Tra tutte le questioni elencate, vogliamo fissare l’attenzione su una di quelle indubbiamente più importanti e relativa alla necessità di una più elevata capitalizzazione del sistema bancario, sottolineando peraltro che tale misura, da sola, non riuscirebbe a raggiungere lo scopo di un adeguato sistema di controllo del settore.

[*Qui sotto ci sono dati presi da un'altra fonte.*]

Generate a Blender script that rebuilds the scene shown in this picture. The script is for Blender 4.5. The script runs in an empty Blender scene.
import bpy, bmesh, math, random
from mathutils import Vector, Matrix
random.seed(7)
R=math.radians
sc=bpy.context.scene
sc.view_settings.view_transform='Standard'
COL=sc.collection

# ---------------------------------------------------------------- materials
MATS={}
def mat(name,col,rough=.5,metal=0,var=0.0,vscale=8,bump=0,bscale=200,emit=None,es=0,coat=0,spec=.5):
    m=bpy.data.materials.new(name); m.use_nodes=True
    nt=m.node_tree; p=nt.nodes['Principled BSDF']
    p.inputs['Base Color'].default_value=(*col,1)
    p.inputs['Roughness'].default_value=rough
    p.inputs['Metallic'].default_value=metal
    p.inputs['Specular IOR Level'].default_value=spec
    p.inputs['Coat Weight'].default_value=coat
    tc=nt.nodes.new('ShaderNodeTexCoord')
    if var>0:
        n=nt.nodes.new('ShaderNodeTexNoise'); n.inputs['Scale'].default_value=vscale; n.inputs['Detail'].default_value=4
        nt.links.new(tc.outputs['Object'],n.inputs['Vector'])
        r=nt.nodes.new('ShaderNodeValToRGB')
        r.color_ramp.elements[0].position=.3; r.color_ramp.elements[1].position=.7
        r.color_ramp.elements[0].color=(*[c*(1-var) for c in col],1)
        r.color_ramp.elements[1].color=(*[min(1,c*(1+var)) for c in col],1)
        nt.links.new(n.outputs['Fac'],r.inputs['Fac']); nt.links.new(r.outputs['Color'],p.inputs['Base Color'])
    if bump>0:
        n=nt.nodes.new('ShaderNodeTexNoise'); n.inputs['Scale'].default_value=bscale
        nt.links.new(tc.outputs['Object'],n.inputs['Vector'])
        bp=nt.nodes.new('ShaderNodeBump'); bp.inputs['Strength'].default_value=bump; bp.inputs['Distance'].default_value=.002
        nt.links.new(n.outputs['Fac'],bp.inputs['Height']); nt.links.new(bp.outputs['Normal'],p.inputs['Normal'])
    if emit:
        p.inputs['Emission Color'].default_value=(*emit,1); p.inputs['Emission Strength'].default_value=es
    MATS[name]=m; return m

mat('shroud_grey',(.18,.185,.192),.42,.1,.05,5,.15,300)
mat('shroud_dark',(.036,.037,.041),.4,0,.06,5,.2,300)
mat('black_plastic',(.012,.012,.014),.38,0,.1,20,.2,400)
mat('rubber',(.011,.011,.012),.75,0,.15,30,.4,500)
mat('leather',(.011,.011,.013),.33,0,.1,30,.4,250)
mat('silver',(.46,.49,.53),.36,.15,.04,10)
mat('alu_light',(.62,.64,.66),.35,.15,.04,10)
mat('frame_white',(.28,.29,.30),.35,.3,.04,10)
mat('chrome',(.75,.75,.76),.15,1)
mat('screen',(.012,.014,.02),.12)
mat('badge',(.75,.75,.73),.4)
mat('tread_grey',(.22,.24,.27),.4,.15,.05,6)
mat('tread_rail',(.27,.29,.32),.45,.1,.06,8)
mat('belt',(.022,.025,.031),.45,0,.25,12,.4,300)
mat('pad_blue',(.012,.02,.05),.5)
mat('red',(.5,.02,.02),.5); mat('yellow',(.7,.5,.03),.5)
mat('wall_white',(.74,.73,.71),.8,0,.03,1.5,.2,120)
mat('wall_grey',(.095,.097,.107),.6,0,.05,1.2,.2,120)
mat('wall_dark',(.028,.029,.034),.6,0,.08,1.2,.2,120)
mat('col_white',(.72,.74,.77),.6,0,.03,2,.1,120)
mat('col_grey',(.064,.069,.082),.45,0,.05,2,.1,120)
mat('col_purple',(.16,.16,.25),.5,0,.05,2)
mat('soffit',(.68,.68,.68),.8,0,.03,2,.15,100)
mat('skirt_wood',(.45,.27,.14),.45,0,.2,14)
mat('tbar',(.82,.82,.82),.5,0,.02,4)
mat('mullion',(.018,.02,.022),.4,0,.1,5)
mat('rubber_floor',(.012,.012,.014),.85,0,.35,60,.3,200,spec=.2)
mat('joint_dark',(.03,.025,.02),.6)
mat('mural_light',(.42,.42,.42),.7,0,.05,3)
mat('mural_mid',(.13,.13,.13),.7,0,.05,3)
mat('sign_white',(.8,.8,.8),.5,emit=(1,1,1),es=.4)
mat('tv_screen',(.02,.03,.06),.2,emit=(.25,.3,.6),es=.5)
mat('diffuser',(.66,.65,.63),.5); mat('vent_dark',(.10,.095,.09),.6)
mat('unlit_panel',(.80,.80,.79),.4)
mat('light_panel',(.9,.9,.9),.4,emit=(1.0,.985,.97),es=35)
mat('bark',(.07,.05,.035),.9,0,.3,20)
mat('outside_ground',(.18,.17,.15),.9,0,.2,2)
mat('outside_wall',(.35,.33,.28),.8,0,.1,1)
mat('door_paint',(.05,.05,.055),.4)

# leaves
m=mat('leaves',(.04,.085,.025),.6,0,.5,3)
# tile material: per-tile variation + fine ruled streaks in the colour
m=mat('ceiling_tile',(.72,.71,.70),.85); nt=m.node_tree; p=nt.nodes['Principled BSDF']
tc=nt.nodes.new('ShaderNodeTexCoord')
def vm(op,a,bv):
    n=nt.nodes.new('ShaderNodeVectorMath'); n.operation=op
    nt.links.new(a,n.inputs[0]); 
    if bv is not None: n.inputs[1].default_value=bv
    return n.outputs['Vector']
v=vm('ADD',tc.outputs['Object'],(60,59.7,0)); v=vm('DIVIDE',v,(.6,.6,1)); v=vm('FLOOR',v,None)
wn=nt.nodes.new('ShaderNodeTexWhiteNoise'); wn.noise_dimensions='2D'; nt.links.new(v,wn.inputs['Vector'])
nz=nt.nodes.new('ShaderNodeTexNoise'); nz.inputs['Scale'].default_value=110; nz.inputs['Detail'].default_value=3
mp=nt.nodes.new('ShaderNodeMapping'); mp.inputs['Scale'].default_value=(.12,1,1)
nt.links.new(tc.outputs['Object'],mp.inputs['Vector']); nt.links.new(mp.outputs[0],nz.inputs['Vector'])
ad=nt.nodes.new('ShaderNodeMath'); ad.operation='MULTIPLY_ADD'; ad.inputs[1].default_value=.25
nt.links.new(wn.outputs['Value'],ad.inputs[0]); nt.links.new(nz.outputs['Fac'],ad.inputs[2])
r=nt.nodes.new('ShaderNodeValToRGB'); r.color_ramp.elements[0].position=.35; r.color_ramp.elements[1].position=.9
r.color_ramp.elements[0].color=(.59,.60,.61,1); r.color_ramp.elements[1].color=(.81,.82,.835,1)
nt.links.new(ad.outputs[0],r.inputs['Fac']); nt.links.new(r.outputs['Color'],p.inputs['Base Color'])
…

E’ noto come la teoria finanziaria, per quanto riguarda in generale il mondo delle imprese e non soltanto di quelle finanziarie, fosse, a partire dalla fine della seconda guerra mondiale, sostanzialmente diffidente di fronte a importanti livelli di indebitamento. Poi, due economisti, F. Modigliani e M. H. Miller, a partire dalla fine degli anni cinquanta, cominciano a mettere in dubbio la rilevanza di tale preoccupazione che, peraltro, è rimasta abbastanza salda nella pratica del business, almeno nel mondo anglosassone e almeno per qualche decennio ancora. Un colpo ulteriore alle idee tradizionali viene poi inferto, nella seconda metà degli anni settanta, dalla teoria dell’agenzia, che si spinge ad affermare che un alto livello di debiti ottiene il risultato di conciliare gli interessi di management e proprietà dell’impresa e a spingere in direzione della massimizzazione del valore dell’impresa stessa. L’opera di trasformazione teorica viene poi completata nei primi anni novanta dalla cosiddetta scuola del valore; essa tende a sottolineare, con accenti persino lirici, i moltissimi aspetti positivi di un alto livello di debiti.

Per quanto riguarda in specifico le imprese finanziarie, si occupa di approfondire la questione nel 1995 R. Merton, premio Nobel per l’economia e che peraltro sarà coinvolto direttamente nel fallimento, nel 1998, della società finanziaria da lui creata insieme anche ad altri premi Nobel, la Long-Term Capital Management. Tale fallimento contiene già in sé molti dei germi della crisi in atto.

Merton, partendo dalla considerazione che un rilevante livello di mezzi propri era tradizionalmente richiesto per coprire gli elevati rischi di vario tipo cui le imprese bancarie andavano incontro nelle loro operazioni, affermava che le tecniche moderne di gestione dei rischi, in particolare la disponibilità di strategie sofisticate di copertura dagli stessi che erano ormai disponibili da tempo, comportavano la logica conseguenza che una parte crescente delle attività delle banche era ormai priva di rischi significativi e che perciò non erano più richiesti elevati livelli di mezzi propri, in genere previsti proprio per far fronte agli stessi (Boone, Johnson, 2009). Naturalmente, la realtà ha mostrato che Merton si sbagliava.